Ignorar la dimensión política (apenas se habla de chetos en la discusión
de este caso) sesga la explicación. Es más, en las redes sociales aparecieron los
comentarios que antes señalábamos acerca del castigo que en la cárcel debieran
sufrir estos sujetos, castigos que por lo general están representados por ejemplos
típicos, profundamente patriarcales. La cárcel se convierte, apenas, en la
ejecución de una venganza que la sociedad no presenciará.
Creemos que ahorrarnos indagar en
estos aspectos nos ahorra también prever sus consecuencias.

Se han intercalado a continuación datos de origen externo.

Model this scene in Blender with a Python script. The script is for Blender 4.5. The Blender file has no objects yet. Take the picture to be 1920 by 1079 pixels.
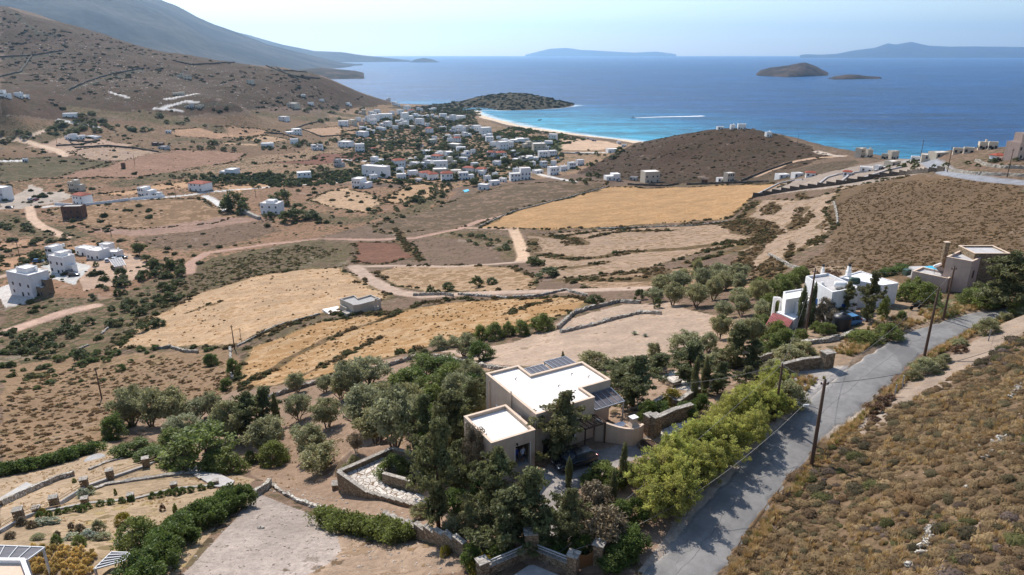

No insertar estas
muertes y sus consecuencias dentro de narrativas sociales largas pone a los
sujetos en loop.
En la base del funcionamiento de las
redes sociales, está lo que podríamos llamar recompensas: el usuario
obtiene lo que va a buscar a cambio de consumir publicidades. Nos convertimos
en una parte más de la maquinaria publicitaria cuyo peligroso efecto ya vemos
en adolescentes que no soportan la frustración, en comportamientos antisociales
provocados por la falta de empatía y el disgusto al recibir respuestas que no
son las esperadas. La intolerancia se convierte en la atmósfera actual y en los
medios de comunicación se alimenta este funcionamiento porque se rigen por las
mismas lógicas: en una televisión que día a día pierde consumidores porque
los públicos están migrando hacia las redes sociales, queda una caja vacía en
la cual sólo resalta la publicidad (vean Gran Hermano un domingo y saquen la
cuenta neta de cuánto es programa y cuánto publicidad). La forma de
publicitar productos es tener un público que se identifique con ellos el cual
se conquista diciéndole lo que éste quiere espera. El loop de una sociedad que
día a día se vuelve más extrema.
No podría ser de otra manera, toda
vez que la reflexión es un ejercicio de paciencia, de constancia, de
tolerancia. Arriesgarse a pensamientos distintos y desafiar las propias
convicciones requiere esfuerzo.
Es un ejercicio por el cual nos enriquecemos como sociedad resultando
cualidades como la empatía, la virtud cívica, la inclusión. Entonces no vemos
nada positivo en abarcar los acontecimientos desde puntos velados, desde
perspectivas falaces o parciales. Es necesario pedir a los medios y exigirse a
uno mismo el esfuerzo de pensar la realidad de forma compleja sabiendo que
todos estamos participando de estas mismas lógicas. En esa complejidad está el
inicio de la solución de los problemas sociales.
Al momento de pensar este artículo nos surgieron debates que aquí no están desarrollados fundamentalmente porque no intentamos proponer verdades sino apenas señalar la necesidad de inserts que problematicen lo que se nos presenta acotado a diario. Este texto tiene como título una frase de la canción de La Renga que dice “la ruta sigue más allá de las luces de la autopista”. La metáfora del viaje como forma de arriesgarse a lo desconocido, salir de la ciudad a la ruta para ampliar las fronteras mentales, es una invitación.
* Lucia Villa es Licenciada en Comunicación Social de la Universidad de Buenos Aires.